In the Washington Post yesterday Selig Harrison, wrote an op-ed arguing that the Punjabi-Pashtun ethnic conflict underpins the rise of the Taliban. The Punjab is Pakistan’s most powerful province. Home to about half of the country’s population, the Punjab dominates Pakistan politically and is the primary source of manpower for the army. Harrison argues that Pakistan’s Pashtuns are cut off from Afghanistan’s Pashtuns and marginalized. Pashtuns are the largest single ethnicity in Afghanistan, and combined with Pakistan’s Pashtun population would dominate that country. In addition to fostering dissatisfaction among the Pashtuns, the situation creates an incentive for Pakistan to keep Afghanistan weak and off-balance – so that it is less able to foment trouble among Pakistan’s Pashtun population.

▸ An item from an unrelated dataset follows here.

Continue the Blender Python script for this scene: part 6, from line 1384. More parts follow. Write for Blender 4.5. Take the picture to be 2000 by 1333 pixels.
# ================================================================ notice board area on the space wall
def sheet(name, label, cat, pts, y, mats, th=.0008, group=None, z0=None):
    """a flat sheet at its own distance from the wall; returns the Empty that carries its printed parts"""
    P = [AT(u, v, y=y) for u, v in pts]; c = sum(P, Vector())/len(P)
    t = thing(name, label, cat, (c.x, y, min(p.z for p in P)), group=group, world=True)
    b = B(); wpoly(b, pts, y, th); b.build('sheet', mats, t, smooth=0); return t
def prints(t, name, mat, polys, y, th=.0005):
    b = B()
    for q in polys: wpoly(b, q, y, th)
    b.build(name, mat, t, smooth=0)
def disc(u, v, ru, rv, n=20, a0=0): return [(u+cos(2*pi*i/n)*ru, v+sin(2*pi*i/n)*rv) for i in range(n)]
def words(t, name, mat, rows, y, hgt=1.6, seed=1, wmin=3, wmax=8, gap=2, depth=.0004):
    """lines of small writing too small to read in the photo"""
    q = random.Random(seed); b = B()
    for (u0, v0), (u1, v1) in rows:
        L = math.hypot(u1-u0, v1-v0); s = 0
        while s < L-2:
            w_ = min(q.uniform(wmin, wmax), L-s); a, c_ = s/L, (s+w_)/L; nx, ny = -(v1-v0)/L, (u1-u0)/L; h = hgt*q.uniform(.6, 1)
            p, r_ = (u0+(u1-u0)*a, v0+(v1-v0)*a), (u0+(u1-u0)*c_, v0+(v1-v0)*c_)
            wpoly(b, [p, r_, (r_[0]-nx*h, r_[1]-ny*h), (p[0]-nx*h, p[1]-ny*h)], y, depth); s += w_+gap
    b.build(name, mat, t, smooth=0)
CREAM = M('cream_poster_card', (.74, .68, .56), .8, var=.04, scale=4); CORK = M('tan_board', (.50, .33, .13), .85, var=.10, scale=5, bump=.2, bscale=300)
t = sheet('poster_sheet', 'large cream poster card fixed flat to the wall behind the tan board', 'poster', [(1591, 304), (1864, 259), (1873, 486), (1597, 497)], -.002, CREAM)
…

The well-informed Pakistan Policy blog takes issue with several of Harrison’s assertions and criticizes Harrisons policy prescription of incorporating the tribal FATA with the “settled” NWFP as a map re-drawing “fetish” of “old white men.”

Pashtun vs. Pashtun
The truth is probably somewhere in between. The Pashtuns have, to a great extent, allied with the Punjabis and serve in Pakistan’s armies in substantial numbers – but, at the same time, Pashtun nationalism has absolutely been a concern for Pakistani elites. The Taliban’s rise could also be understood as settled Pashtuns vs. tribal Pashtuns. This is the oasis people vs. desert people paradigm set forth by the great Arab historian Ibn Khaldun over 600 years ago (this plays into the issue of feudalism raised in my previous post. Many of the settled Pashtuns of the NWFP look towards Islamabad and ally with the Punjabis, while some of the tribes of the FATA seek closer bonds with the Pashtuns on the other side of the Durand Line.

One of Many Ethnic Conflicts
While Pashtun nationalism is a potentially serious challenge to the integrity of the Pakistani state, unfortunately, it is only one of a myriad of ethnic conflicts that shape Pakistani politics.